--- START Available data ---

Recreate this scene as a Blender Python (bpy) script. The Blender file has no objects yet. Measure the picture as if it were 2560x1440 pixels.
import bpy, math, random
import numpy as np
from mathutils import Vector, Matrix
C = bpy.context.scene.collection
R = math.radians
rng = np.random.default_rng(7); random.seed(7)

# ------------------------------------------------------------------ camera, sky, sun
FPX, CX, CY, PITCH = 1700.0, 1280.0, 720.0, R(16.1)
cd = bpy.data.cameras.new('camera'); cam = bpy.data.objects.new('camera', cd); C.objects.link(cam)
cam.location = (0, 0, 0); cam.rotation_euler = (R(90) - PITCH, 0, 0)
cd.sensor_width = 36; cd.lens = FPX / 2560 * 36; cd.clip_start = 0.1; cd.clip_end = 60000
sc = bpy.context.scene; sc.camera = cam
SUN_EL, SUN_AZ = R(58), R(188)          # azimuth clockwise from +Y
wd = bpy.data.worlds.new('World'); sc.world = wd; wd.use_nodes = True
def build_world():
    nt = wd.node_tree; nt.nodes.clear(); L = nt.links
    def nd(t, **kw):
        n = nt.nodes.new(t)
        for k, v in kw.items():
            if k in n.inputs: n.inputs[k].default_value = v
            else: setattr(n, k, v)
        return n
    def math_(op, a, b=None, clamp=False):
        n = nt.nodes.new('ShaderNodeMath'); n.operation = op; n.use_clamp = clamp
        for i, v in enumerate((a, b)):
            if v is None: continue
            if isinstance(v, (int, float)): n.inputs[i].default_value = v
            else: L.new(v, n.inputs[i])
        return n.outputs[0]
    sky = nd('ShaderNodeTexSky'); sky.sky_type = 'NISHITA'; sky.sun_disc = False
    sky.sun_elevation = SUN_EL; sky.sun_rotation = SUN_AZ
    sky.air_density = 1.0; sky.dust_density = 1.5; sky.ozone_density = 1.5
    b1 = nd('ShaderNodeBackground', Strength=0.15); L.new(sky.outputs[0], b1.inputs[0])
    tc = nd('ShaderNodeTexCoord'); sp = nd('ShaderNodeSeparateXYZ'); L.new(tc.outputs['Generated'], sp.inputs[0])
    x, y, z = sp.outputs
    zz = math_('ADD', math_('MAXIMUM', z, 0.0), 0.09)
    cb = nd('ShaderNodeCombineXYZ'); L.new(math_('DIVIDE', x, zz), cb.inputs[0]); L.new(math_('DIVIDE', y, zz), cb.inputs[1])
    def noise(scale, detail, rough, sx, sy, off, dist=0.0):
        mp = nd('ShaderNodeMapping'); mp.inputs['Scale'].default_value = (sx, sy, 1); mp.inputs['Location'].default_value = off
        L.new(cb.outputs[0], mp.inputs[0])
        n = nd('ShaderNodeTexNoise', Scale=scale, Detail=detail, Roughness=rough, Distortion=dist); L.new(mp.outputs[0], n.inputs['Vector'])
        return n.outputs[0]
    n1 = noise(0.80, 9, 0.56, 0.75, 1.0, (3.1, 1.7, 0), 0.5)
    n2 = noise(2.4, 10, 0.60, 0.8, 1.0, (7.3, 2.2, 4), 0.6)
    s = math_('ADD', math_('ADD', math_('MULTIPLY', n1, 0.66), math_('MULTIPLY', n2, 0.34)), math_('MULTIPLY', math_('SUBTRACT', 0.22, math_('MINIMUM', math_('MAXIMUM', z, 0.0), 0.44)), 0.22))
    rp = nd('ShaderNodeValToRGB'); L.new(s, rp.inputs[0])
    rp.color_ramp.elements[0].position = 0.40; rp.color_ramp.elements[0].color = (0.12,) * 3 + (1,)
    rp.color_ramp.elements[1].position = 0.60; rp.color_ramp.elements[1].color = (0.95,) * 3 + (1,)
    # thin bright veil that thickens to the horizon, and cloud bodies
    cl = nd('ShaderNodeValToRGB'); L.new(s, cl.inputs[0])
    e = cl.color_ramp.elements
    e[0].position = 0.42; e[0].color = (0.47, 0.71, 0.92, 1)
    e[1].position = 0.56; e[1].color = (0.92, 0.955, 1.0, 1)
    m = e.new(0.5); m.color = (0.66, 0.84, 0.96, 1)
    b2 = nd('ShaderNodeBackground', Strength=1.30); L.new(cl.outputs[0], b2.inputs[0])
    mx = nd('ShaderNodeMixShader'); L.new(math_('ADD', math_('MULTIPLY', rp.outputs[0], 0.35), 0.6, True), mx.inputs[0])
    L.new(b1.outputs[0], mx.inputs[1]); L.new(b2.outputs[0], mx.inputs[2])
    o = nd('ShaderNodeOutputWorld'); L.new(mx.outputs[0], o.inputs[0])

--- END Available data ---

● **Stated exercise**
Reproduce all of the material above word for word.

● **Task result**
Recreate this scene as a Blender Python (bpy) script. The Blender file has no objects yet. Measure the picture as if it were 2560x1440 pixels.
import bpy, math, random
import numpy as np
from mathutils import Vector, Matrix
C = bpy.context.scene.collection
R = math.radians
rng = np.random.default_rng(7); random.seed(7)

# ------------------------------------------------------------------ camera, sky, sun
FPX, CX, CY, PITCH = 1700.0, 1280.0, 720.0, R(16.1)
cd = bpy.data.cameras.new('camera'); cam = bpy.data.objects.new('camera', cd); C.objects.link(cam)
cam.location = (0, 0, 0); cam.rotation_euler = (R(90) - PITCH, 0, 0)
cd.sensor_width = 36; cd.lens = FPX / 2560 * 36; cd.clip_start = 0.1; cd.clip_end = 60000
sc = bpy.context.scene; sc.camera = cam
SUN_EL, SUN_AZ = R(58), R(188)          # azimuth clockwise from +Y
wd = bpy.data.worlds.new('World'); sc.world = wd; wd.use_nodes = True
def build_world():
    nt = wd.node_tree; nt.nodes.clear(); L = nt.links
    def nd(t, **kw):
        n = nt.nodes.new(t)
        for k, v in kw.items():
            if k in n.inputs: n.inputs[k].default_value = v
            else: setattr(n, k, v)
        return n
    def math_(op, a, b=None, clamp=False):
        n = nt.nodes.new('ShaderNodeMath'); n.operation = op; n.use_clamp = clamp
        for i, v in enumerate((a, b)):
            if v is None: continue
            if isinstance(v, (int, float)): n.inputs[i].default_value = v
            else: L.new(v, n.inputs[i])
        return n.outputs[0]
    sky = nd('ShaderNodeTexSky'); sky.sky_type = 'NISHITA'; sky.sun_disc = False
    sky.sun_elevation = SUN_EL; sky.sun_rotation = SUN_AZ
    sky.air_density = 1.0; sky.dust_density = 1.5; sky.ozone_density = 1.5
    b1 = nd('ShaderNodeBackground', Strength=0.15); L.new(sky.outputs[0], b1.inputs[0])
    tc = nd('ShaderNodeTexCoord'); sp = nd('ShaderNodeSeparateXYZ'); L.new(tc.outputs['Generated'], sp.inputs[0])
    x, y, z = sp.outputs
    zz = math_('ADD', math_('MAXIMUM', z, 0.0), 0.09)
    cb = nd('ShaderNodeCombineXYZ'); L.new(math_('DIVIDE', x, zz), cb.inputs[0]); L.new(math_('DIVIDE', y, zz), cb.inputs[1])
    def noise(scale, detail, rough, sx, sy, off, dist=0.0):
        mp = nd('ShaderNodeMapping'); mp.inputs['Scale'].default_value = (sx, sy, 1); mp.inputs['Location'].default_value = off
        L.new(cb.outputs[0], mp.inputs[0])
        n = nd('ShaderNodeTexNoise', Scale=scale, Detail=detail, Roughness=rough, Distortion=dist); L.new(mp.outputs[0], n.inputs['Vector'])
        return n.outputs[0]
    n1 = noise(0.80, 9, 0.56, 0.75, 1.0, (3.1, 1.7, 0), 0.5)
    n2 = noise(2.4, 10, 0.60, 0.8, 1.0, (7.3, 2.2, 4), 0.6)
    s = math_('ADD', math_('ADD', math_('MULTIPLY', n1, 0.66), math_('MULTIPLY', n2, 0.34)), math_('MULTIPLY', math_('SUBTRACT', 0.22, math_('MINIMUM', math_('MAXIMUM', z, 0.0), 0.44)), 0.22))
    rp = nd('ShaderNodeValToRGB'); L.new(s, rp.inputs[0])
    rp.color_ramp.elements[0].position = 0.40; rp.color_ramp.elements[0].color = (0.12,) * 3 + (1,)
    rp.color_ramp.elements[1].position = 0.60; rp.color_ramp.elements[1].color = (0.95,) * 3 + (1,)
    # thin bright veil that thickens to the horizon, and cloud bodies
    cl = nd('ShaderNodeValToRGB'); L.new(s, cl.inputs[0])
    e = cl.color_ramp.elements
    e[0].position = 0.42; e[0].color = (0.47, 0.71, 0.92, 1)
    e[1].position = 0.56; e[1].color = (0.92, 0.955, 1.0, 1)
    m = e.new(0.5); m.color = (0.66, 0.84, 0.96, 1)
    b2 = nd('ShaderNodeBackground', Strength=1.30); L.new(cl.outputs[0], b2.inputs[0])
    mx = nd('ShaderNodeMixShader'); L.new(math_('ADD', math_('MULTIPLY', rp.outputs[0], 0.35), 0.6, True), mx.inputs[0])
    L.new(b1.outputs[0], mx.inputs[1]); L.new(b2.outputs[0], mx.inputs[2])
    o = nd('ShaderNodeOutputWorld'); L.new(mx.outputs[0], o.inputs[0])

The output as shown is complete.